SNSの炎上、有名人の不倫バッシング、隣国へのヘイトスピーチの過激化、コロナ下での自粛警察、など正義をかざして、自分とは直接関係ない人への攻撃が近年加速化してきているように思えます。先日もホリエモンが「餃子店にてマスク拒否したことで入店拒否されたこと」をSNSに書き込み、当事者以外(ホリエモンでも店の人でもない)の、全く関係ない人から店が大量の誹謗中傷や迷惑電話を受け閉店を余儀なくされていると聞きました。
どちらが正しいかは、私は当事者ではないので特にコメントしませんが、ネットが発達したことにより、情報がすぐに拡散し、見ず知らずの人から集団で攻撃される恐ろしさを感じています。

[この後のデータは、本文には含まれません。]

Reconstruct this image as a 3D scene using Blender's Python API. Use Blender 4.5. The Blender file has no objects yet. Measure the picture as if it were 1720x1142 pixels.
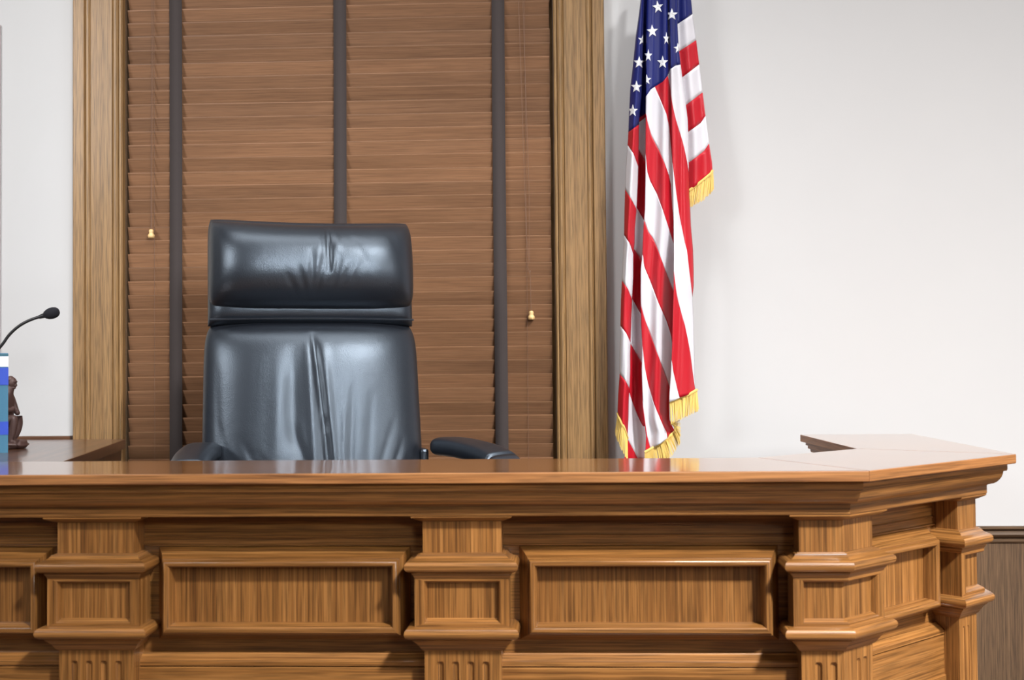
import bpy, bmesh, math, random
from mathutils import Vector, Matrix
random.seed(7)
S = bpy.context.scene
COL = S.collection
PI = math.pi
CZ = 1.353                      # eye height of the photographer

# ------------------------------------------------------------------ camera, world, lights, exposure
FPX, YAW, PITCH, ROLL = 2050.0, 0.046, 0.0255, 0.0088
_fw = Vector((-math.sin(YAW)*math.cos(PITCH), math.cos(YAW)*math.cos(PITCH), math.sin(PITCH)))
_rt = Vector((math.cos(YAW), math.sin(YAW), 0.0))
_up = _rt.cross(_fw)
RT = _rt*math.cos(ROLL) - _up*math.sin(ROLL)
UP = _rt*math.sin(ROLL) + _up*math.cos(ROLL)
cam_d = bpy.data.cameras.new('camera')
cam = bpy.data.objects.new('camera', cam_d); COL.objects.link(cam)
M = Matrix((RT, UP, -_fw)).transposed().to_4x4(); M.translation = (0, 0, CZ)
cam.matrix_world = M
cam_d.sensor_fit = 'HORIZONTAL'; cam_d.sensor_width = 36.0
cam_d.lens = FPX/1720.0*36.0
cam_d.clip_start = 0.05; cam_d.clip_end = 60
cam_d.dof.use_dof = True; cam_d.dof.focus_distance = 3.45; cam_d.dof.aperture_fstop = 5.0
S.camera = cam

W = bpy.data.worlds.new('world'); S.world = W; W.use_nodes = True
W.node_tree.nodes['Background'].inputs[0].default_value = (0.55, 0.62, 0.7, 1)
W.node_tree.nodes['Background'].inputs[1].default_value = 0.25

def area(name, loc, target, size, power, color=(1, 1, 1), spread=180, size_y=None):
    d = bpy.data.lights.new(name, 'AREA'); d.energy = power; d.color = color
    d.shape = 'RECTANGLE'; d.size = size; d.size_y = size_y or size; d.spread = math.radians(spread)
    o = bpy.data.objects.new(name, d); COL.objects.link(o); o.location = loc
    o.rotation_euler = (Vector(target)-Vector(loc)).to_track_quat('-Z', 'Y').to_euler()
    return o
area('light_right', (4.4, -3.1, 7.4), (1.4, 2.3, 0.3), 0.8, 126, (1.0, 0.99, 0.975), 42)
area('light_front', (2.3, -3.2, 3.3), (-0.7, 3.3, 2.0), 1.3, 7.5, (0.97, 0.99, 1.0), 23)
area('light_left', (-3.7, -0.3, 3.4), (-1.25, 3.8, 2.0), 1.4, 15, (1.0, 0.995, 0.985), 54)
area('light_fill', (-0.2, 1.5, 6.3), (-0.2, 2.1, 0), 5.0, 190, (1.0, 0.99, 0.98), 180, 2.0)  # added overhead fill, no fixture there; washes the back wall and lifts ambient
area('light_side', (4.7, -0.3, 2.5), (0.9, 2.6, 0.95), 0.7, 6, (1.0, 0.985, 0.965), 50)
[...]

世の中には、色々な人が存在し、色々な考え方を持ち、色々な嗜好が存在するものです。
自分とは異なる考えや行動を理解できず、許せないと過激に攻撃することを「正義中毒」といいます。このような人は、「自分の考えが絶対に正しい」と信じて、相手の考えを理解しようとしません。
そもそも人間は、個体としての弱さ補うため、集団を形成してきました。
そして、安全を守るために集団から外れるものを攻撃することは、集団を持続するために不可欠な事でした。よって人間は、本能的に自分や自分が所属する集団と異なるものを攻撃する性質が備わっています。

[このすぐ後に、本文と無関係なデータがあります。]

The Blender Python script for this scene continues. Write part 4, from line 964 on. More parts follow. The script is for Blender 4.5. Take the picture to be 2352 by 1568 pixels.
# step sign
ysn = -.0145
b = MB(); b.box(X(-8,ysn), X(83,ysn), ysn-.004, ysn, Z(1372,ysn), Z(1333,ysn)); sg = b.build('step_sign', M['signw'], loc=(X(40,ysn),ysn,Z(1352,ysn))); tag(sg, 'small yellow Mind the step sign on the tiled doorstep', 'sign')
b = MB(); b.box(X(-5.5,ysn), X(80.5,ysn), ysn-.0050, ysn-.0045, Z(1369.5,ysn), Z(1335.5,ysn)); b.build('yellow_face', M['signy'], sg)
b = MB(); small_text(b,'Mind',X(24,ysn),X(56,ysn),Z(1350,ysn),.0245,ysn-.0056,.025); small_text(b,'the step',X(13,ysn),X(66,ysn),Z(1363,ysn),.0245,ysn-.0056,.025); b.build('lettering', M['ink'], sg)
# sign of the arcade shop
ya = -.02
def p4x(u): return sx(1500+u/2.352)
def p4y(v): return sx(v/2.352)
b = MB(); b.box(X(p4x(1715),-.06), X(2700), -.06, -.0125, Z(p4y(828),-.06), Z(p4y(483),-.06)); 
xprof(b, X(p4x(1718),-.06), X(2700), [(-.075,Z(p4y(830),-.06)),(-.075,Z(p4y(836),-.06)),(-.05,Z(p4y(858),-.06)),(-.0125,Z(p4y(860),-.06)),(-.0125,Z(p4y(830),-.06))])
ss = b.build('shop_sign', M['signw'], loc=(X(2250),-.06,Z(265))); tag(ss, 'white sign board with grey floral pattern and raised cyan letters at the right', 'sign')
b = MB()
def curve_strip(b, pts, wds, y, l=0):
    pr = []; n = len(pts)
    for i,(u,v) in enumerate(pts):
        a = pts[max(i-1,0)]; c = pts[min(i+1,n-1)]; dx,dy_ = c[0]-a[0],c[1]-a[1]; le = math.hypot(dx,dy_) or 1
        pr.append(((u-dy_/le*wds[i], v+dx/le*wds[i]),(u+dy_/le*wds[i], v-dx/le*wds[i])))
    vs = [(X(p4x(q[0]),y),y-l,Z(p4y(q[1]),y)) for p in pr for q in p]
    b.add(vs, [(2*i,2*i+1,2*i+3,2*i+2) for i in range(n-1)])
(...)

人は、集団から外れるものを攻撃すると脳内に快楽物質(ドーパミン)がでるそうです。
特に日本人は、地理的に災害が多く集団主義的な性質が強いと考えられます。
現代はインターネットが発達し、「クリックしてもらう」ためにユーザー全体の好みを分析し、個々の検索の傾向を分析して、それに合わせて関心のありそうな情報や広告を優先的に表示しています。本人が好む情報が優先して表示されるため、本人の都合の良い情報ばかりが集まりやすくなっています。
SNSは似た者同士が繋がりやすくなります。
自分と同じ思考をするグループに属し、自分が欲している情報だけを受け取ります。
インターネットは一見オープンなようで、実はフィルターにかけられた情報が提供され、限定的であるかもしれないということを、意識する必要があります。
「正義中毒」は脳の発達や衰えとも関係しています。脳は30歳位まで成長し、その後加齢とともに保守化していきます。
年を取ったら頑固になったり怒りっぽくなるのは脳の保守化が原因だと思われます。
しかしながら脳の老化は以下のようなことを行うことにより防止することができます。
- 新しい挑戦や経験をする
- 不安定・過酷な環境に身を置く
- 安易に決めつけたり、分類しない
- 多様性を許容する
人が自分と違う事が許せないというのは、脳が保守的になってきている兆候です。
人にはいいところも悪いところもあります。
また、いろいろな考えにもいいところも悪いところもあります。
多様な人や考え方があってよいのです。
そもそも完璧な人は存在しません。
自分自身のことですら理解できず、自分を100%好きになることも難しいものです。
それが他人となればなおさらです。
誰かに対して自分の正義を主張し強要することは、誰かを縛る行為にほかなりません。
多様性を狭めた集団は滅亡に向かいます。
お互いに正義を振りかざし縛りあうと、身動きが取れなくなります。
最近ネットによる誹謗中傷による自殺が増えていますが、少し他人や自分に厳しくなりすぎていると思います。
人は失敗することもあるし、欠点があって当然です。
自分と考えが違っていても、好みが違っていてもどちらが正しいとも言えません。
「人を許せない」はあなたや他人の心を縛り付け苦しめていると思います。
多様性を許容して、多少のことは緩くとらえて、優しくありたいと思います。